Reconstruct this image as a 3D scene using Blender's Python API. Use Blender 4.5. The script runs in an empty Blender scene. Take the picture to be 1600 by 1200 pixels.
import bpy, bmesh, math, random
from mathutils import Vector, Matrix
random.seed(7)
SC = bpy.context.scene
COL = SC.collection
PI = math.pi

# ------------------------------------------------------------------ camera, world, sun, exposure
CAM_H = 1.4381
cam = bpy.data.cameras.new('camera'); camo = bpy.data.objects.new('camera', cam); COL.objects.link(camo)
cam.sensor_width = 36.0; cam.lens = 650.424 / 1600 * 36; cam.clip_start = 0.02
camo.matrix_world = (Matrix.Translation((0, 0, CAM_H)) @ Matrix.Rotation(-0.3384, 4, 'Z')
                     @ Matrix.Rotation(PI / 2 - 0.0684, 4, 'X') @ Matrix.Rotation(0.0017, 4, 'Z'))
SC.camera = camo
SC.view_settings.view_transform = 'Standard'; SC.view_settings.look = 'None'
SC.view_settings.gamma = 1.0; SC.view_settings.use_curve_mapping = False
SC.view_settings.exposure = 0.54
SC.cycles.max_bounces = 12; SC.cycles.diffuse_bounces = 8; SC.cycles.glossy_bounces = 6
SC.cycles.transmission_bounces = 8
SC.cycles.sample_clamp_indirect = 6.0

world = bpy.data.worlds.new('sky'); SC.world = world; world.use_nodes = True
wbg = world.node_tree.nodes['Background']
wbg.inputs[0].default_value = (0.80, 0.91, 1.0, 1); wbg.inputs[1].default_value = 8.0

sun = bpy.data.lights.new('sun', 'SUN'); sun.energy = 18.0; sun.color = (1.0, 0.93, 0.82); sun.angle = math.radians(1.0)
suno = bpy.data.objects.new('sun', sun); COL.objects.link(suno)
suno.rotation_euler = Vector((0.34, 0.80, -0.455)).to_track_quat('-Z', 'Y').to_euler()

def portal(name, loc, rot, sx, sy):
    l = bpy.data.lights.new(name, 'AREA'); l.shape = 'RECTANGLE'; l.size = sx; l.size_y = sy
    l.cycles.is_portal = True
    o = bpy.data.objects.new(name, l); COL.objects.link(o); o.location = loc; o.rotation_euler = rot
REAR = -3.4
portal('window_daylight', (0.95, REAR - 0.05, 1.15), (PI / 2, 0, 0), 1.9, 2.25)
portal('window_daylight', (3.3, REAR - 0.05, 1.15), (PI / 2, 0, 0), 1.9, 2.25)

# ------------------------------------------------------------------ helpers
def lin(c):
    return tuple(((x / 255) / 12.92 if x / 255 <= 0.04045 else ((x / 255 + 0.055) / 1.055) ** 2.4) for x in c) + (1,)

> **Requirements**
Would you give the material above again, complete and exact?

> **The answer**
Reconstruct this image as a 3D scene using Blender's Python API. Use Blender 4.5. The script runs in an empty Blender scene. Take the picture to be 1600 by 1200 pixels.
import bpy, bmesh, math, random
from mathutils import Vector, Matrix
random.seed(7)
SC = bpy.context.scene
COL = SC.collection
PI = math.pi

# ------------------------------------------------------------------ camera, world, sun, exposure
CAM_H = 1.4381
cam = bpy.data.cameras.new('camera'); camo = bpy.data.objects.new('camera', cam); COL.objects.link(camo)
cam.sensor_width = 36.0; cam.lens = 650.424 / 1600 * 36; cam.clip_start = 0.02
camo.matrix_world = (Matrix.Translation((0, 0, CAM_H)) @ Matrix.Rotation(-0.3384, 4, 'Z')
                     @ Matrix.Rotation(PI / 2 - 0.0684, 4, 'X') @ Matrix.Rotation(0.0017, 4, 'Z'))
SC.camera = camo
SC.view_settings.view_transform = 'Standard'; SC.view_settings.look = 'None'
SC.view_settings.gamma = 1.0; SC.view_settings.use_curve_mapping = False
SC.view_settings.exposure = 0.54
SC.cycles.max_bounces = 12; SC.cycles.diffuse_bounces = 8; SC.cycles.glossy_bounces = 6
SC.cycles.transmission_bounces = 8
SC.cycles.sample_clamp_indirect = 6.0

world = bpy.data.worlds.new('sky'); SC.world = world; world.use_nodes = True
wbg = world.node_tree.nodes['Background']
wbg.inputs[0].default_value = (0.80, 0.91, 1.0, 1); wbg.inputs[1].default_value = 8.0

sun = bpy.data.lights.new('sun', 'SUN'); sun.energy = 18.0; sun.color = (1.0, 0.93, 0.82); sun.angle = math.radians(1.0)
suno = bpy.data.objects.new('sun', sun); COL.objects.link(suno)
suno.rotation_euler = Vector((0.34, 0.80, -0.455)).to_track_quat('-Z', 'Y').to_euler()

def portal(name, loc, rot, sx, sy):
    l = bpy.data.lights.new(name, 'AREA'); l.shape = 'RECTANGLE'; l.size = sx; l.size_y = sy
    l.cycles.is_portal = True
    o = bpy.data.objects.new(name, l); COL.objects.link(o); o.location = loc; o.rotation_euler = rot
REAR = -3.4
portal('window_daylight', (0.95, REAR - 0.05, 1.15), (PI / 2, 0, 0), 1.9, 2.25)
portal('window_daylight', (3.3, REAR - 0.05, 1.15), (PI / 2, 0, 0), 1.9, 2.25)

# ------------------------------------------------------------------ helpers
def lin(c):
    return tuple(((x / 255) / 12.92 if x / 255 <= 0.04045 else ((x / 255 + 0.055) / 1.055) ** 2.4) for x in c) + (1,)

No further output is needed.